*What the exercise asks*: Search the entries for the word "this" and pull out each line that has it.

*Provided information*:
-- -- --

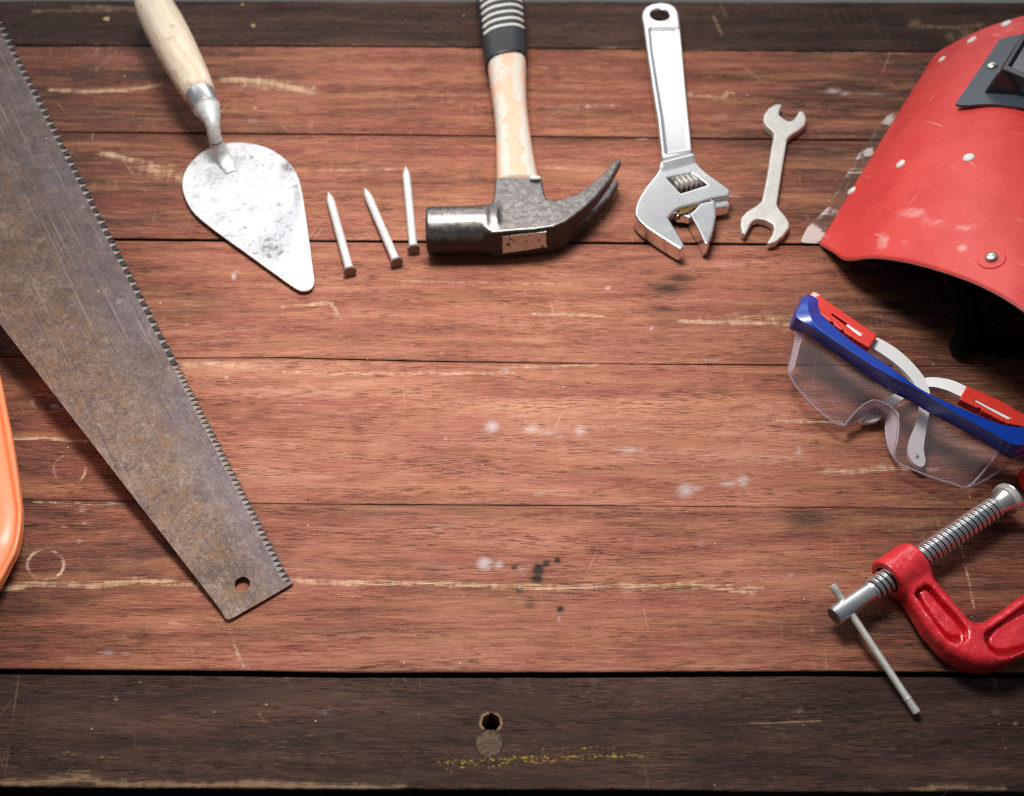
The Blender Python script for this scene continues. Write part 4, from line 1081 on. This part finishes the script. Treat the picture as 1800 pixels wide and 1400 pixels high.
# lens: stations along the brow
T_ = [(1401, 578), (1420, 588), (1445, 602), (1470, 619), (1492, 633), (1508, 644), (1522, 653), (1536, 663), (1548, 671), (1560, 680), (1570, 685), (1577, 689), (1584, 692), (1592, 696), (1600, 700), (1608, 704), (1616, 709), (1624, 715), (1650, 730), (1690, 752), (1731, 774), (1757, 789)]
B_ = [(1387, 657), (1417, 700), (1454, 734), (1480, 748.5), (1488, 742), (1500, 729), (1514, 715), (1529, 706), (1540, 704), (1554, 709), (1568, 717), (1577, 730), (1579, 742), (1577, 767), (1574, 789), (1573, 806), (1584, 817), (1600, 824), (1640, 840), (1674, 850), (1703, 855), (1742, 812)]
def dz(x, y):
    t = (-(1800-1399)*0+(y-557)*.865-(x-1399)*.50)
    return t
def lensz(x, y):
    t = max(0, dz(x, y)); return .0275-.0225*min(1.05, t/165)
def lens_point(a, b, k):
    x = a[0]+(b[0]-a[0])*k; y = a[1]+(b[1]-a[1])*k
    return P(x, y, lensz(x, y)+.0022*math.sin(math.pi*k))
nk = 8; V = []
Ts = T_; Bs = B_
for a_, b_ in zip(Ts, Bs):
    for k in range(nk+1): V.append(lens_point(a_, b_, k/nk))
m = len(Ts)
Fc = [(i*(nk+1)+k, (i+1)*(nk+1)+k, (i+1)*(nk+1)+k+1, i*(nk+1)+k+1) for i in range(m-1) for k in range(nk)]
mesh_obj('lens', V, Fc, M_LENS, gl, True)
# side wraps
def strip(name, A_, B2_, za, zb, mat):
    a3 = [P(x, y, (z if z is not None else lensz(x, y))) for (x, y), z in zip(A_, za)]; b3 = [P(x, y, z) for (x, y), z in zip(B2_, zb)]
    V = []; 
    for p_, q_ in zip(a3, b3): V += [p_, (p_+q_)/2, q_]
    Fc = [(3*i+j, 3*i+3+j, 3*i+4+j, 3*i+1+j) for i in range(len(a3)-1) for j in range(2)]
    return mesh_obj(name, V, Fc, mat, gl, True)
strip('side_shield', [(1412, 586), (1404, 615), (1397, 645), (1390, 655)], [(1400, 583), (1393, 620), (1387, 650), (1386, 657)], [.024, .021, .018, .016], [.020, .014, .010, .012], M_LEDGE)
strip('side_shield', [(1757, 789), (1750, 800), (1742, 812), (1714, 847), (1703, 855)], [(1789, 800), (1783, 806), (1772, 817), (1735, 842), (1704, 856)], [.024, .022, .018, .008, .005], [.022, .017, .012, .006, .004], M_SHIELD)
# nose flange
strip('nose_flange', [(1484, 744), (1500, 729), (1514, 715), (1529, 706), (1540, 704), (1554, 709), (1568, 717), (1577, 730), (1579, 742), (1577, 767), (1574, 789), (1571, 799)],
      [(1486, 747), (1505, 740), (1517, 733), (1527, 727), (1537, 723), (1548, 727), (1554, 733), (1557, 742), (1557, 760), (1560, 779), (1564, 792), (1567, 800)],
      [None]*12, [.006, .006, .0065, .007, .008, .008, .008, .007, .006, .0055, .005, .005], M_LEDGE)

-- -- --

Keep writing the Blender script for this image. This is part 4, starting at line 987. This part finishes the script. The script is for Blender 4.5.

-- -- --

*Solution to the exercise*:
The Blender Python script for this scene continues. Write part 4, from line 1081 on. This part finishes the script. Treat the picture as 1800 pixels wide and 1400 pixels high.
Keep writing the Blender script for this image. This is part 4, starting at line 987. This part finishes the script. The script is for Blender 4.5.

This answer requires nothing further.